By working within established budgets, they have the experience and connections to know where to suggest an event can or should be held, and sometimes even leverage their relationships with venues to keep costs in line with budgets. At the very least, they provide insights into what can be done effectively for what costs. This takes tremendous pressure off company personnel who may not have the time, connections or experience to accomplish the task.

“When attendees look forward to an event, they become and stay motivated, which means they’re less likely to find reasons not to attend,” McClure says. “They arrive excited and ready to get the most out of the experience. When attendees feel bonded to co-workers, management, clients, or suppliers, great things happen for the company. The ROI is seen both before an event in increased motivation and productivity and after the event with relationships and team work.”

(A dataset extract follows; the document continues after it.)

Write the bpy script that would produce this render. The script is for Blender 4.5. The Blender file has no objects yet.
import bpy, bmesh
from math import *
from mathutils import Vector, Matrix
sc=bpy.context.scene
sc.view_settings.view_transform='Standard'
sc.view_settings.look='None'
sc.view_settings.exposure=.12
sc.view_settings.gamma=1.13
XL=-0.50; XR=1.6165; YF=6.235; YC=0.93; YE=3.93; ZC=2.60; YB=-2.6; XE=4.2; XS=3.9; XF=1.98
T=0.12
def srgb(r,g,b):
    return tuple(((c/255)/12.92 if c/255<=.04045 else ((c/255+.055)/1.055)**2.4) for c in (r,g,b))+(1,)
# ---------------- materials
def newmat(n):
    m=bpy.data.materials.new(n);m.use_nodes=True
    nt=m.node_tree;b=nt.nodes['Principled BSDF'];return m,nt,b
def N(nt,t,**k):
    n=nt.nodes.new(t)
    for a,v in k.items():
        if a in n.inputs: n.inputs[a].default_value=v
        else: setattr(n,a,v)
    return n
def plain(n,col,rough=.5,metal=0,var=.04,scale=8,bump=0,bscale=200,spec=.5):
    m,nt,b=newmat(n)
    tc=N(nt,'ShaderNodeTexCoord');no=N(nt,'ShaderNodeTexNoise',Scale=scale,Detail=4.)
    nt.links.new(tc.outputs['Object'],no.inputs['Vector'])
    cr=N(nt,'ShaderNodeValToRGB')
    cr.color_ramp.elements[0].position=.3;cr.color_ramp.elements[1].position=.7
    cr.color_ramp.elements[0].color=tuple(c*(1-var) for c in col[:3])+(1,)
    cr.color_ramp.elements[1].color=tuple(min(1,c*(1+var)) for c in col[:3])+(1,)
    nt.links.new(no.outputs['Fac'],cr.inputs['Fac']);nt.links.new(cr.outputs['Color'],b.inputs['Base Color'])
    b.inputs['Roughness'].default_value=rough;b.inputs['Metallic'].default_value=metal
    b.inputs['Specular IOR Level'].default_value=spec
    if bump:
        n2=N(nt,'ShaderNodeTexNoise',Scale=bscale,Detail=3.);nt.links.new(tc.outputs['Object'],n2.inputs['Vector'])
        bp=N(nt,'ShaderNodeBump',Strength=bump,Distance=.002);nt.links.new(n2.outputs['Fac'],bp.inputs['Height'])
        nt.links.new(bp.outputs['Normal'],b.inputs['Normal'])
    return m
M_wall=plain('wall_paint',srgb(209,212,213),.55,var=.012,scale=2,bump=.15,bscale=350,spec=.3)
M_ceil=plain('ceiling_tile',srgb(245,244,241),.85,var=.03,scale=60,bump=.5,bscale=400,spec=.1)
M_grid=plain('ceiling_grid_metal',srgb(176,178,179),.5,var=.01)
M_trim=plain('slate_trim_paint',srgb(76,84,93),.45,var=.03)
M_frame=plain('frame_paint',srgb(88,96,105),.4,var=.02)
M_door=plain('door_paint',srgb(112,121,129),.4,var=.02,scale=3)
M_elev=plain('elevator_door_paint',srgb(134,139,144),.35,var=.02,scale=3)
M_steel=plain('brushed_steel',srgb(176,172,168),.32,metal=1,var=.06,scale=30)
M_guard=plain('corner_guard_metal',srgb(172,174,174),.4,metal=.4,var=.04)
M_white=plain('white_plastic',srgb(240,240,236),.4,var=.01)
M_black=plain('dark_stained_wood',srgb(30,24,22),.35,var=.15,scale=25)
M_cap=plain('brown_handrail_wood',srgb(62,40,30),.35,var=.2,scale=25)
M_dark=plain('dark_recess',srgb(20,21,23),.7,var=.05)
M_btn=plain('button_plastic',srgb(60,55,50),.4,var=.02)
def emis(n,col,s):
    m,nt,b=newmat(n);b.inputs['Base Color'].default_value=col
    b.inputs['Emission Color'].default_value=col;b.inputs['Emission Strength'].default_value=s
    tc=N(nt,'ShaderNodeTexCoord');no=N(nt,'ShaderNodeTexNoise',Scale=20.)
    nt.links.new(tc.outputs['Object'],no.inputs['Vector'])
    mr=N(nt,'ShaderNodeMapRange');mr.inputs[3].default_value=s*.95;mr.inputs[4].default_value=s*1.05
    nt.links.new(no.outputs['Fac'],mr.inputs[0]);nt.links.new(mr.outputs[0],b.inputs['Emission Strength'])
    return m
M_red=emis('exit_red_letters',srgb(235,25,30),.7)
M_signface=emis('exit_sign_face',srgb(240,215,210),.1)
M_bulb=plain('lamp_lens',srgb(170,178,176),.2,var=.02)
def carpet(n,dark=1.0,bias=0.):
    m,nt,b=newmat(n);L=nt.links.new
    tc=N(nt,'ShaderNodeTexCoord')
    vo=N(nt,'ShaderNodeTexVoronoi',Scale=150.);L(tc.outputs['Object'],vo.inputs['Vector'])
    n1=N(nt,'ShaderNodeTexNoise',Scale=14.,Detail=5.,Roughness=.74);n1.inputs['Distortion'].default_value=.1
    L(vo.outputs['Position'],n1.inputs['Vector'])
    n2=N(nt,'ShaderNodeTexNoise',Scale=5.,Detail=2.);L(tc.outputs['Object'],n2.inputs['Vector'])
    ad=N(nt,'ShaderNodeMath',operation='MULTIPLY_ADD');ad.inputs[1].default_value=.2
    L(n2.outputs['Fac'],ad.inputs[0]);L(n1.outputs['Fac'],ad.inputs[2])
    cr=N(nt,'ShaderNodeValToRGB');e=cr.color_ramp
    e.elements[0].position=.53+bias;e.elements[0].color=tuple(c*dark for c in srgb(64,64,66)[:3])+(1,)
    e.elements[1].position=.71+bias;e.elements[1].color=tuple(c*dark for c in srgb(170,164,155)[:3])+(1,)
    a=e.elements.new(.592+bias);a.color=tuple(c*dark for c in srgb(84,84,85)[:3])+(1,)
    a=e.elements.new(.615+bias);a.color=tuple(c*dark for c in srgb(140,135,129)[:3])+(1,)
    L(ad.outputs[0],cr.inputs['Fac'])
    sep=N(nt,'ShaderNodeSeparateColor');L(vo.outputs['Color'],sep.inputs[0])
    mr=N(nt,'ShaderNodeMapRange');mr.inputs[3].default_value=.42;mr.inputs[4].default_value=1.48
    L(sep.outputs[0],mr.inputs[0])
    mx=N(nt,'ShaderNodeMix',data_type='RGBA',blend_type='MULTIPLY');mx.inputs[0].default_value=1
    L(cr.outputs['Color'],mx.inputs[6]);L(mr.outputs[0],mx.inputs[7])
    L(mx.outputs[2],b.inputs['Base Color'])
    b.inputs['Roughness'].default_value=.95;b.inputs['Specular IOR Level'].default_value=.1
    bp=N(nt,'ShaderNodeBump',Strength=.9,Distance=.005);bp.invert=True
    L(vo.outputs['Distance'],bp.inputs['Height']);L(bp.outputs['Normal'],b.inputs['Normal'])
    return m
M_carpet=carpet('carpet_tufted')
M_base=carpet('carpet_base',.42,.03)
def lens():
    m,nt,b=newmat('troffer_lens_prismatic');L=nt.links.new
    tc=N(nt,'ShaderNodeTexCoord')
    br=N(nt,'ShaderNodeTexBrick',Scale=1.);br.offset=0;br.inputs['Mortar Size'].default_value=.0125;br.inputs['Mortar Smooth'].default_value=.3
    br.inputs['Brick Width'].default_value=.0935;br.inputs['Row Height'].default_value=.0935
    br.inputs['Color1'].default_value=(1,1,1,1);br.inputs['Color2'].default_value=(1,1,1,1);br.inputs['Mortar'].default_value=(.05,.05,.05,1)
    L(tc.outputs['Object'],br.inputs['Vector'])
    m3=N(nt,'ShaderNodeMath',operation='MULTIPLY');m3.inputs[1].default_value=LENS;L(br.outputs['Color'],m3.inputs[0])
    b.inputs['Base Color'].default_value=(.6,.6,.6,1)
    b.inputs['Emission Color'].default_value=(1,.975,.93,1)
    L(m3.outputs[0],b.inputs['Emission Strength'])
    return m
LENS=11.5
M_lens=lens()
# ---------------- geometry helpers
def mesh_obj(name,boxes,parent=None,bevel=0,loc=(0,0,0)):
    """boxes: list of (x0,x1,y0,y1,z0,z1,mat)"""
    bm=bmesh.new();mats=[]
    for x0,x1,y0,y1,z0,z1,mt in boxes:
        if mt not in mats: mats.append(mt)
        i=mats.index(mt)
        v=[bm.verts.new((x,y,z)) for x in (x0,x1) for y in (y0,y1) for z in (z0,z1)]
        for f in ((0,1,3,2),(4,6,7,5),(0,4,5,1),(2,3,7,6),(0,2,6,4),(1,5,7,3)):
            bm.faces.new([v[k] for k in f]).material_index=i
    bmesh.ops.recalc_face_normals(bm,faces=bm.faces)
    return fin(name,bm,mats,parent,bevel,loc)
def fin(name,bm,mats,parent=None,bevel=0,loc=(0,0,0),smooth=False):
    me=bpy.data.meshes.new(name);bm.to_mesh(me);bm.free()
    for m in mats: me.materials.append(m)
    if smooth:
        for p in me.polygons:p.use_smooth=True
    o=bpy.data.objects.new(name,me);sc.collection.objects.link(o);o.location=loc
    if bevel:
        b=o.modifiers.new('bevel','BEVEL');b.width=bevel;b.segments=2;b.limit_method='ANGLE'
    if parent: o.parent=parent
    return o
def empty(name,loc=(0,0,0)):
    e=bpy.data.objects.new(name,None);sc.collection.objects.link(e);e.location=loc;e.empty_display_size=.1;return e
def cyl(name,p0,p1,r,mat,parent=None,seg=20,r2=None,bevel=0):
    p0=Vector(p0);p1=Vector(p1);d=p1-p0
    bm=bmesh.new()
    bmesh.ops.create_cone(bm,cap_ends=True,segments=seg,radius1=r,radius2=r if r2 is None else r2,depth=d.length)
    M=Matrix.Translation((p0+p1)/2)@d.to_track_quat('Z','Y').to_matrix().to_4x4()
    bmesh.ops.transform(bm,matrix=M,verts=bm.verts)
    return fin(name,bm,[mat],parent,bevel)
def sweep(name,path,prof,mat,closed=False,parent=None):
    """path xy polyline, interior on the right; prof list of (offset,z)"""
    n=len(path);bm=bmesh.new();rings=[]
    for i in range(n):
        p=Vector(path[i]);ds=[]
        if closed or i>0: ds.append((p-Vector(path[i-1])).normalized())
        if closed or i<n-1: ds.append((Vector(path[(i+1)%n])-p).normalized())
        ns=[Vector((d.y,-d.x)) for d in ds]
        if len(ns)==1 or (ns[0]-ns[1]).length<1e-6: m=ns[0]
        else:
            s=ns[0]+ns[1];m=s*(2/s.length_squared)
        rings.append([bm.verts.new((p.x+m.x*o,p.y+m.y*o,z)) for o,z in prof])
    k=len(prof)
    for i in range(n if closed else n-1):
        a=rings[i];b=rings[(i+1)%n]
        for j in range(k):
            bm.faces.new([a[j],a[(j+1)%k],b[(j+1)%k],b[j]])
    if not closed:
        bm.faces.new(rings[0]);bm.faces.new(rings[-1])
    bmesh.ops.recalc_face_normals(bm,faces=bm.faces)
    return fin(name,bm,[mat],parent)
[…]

If someone uses money as a reason for not attending, Grech tells them to look at this event as investment in their marketing and promotion — no risk, no reward.

“By attending this event, meeting the right people and making the right connections, you may make a fruitful partnership that pays off the cost of attending and then some,” she says. “The best way to create these opportunities for yourself is to come prepared with background on your company, your upcoming goals and what projects you might be able to collaborate on.”

While Payne agrees ROI matters, she notes when she goes to a PCMA Convening Leaders conference, her team will meet with three to five different city partners to discuss upcoming events, meet three to five of the company’s current vendors to talk about fine-tuning the program, review new technology, get new ideas for attendee engagement and get its CEUs.

“This is extremely valuable and a great use of our time and money,” she says. “Surveys are free and an invaluable source of information. Poll them for input on the locations, topics, etc.; find the solution that fits the greater audience; and then get to work.”